Sekwaila and Mashava said good progress has been made in implementing a feed-in tariff structure to allow small-scale embedded generators — such as homes and businesses with rooftop solar installations — to feed electricity back into the grid for distribution by City Power.
“The SSEG [small-scale embedded generators programme] is part of the city’s plans to lessen the impact of load-shedding on residents,” Sekwaila said.
“The programme entails customer applications, registration, commissioning, installation of bidirectional metering to measure inflow and outflow of energy, and compensation to SSEGs through net billing,”
Municipalities derive a large share of their revenue from electricity sales.

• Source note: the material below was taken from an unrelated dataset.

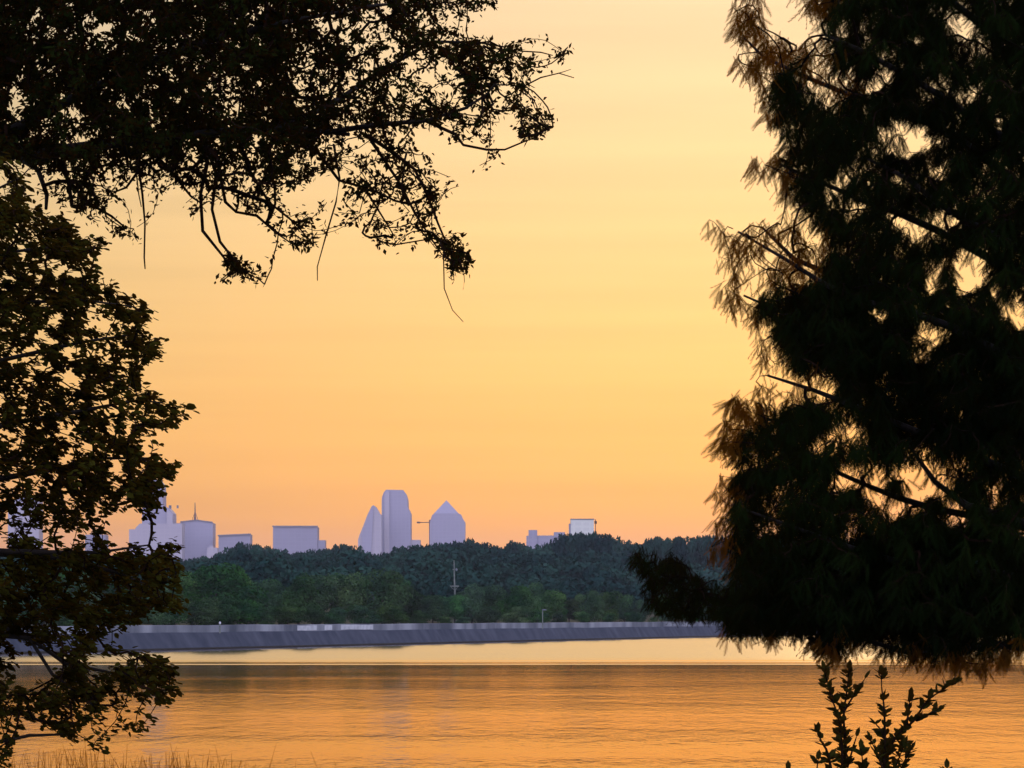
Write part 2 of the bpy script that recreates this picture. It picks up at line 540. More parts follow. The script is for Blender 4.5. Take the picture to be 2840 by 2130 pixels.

The Treasury and Eskom have been vocal about the risk that the rise in self-generation by households and businesses (who install rooftop solar and power backup system to secure their own electricity supply) poses to municipal revenue models.
However, Mashava said City Power is aware of the challenge and is in the process of repositioning itself as “more of a wires business than being in the business of electrons”.
“IPPs and SSEGs will still need to use our network system if they are going to be wheeling power across the network and that is a revenue stream for us.
“In addition, at the moment the demand for electrons exceeds what we can supply, so if we can get additional electricity from SSEGs to sell, it will also result in additional revenue,” Mashava said.
The City of Johannesburg’s plans to become more energy independent were first outlined at the Joburg Energy Indaba in May 2022 under former mayor Mpho Phalatse. This was after the City of Cape Town opened its doors to independent power producers, when mayor Geordin Hill-Lewis announced in February 2022 the city had opened the first round for independent entities to tender for providing up to 300MW of electricity from renewable sources.
Phalatse said at the time plans to stabilise electricity supply in Johannesburg would take eight years and cost R26bn.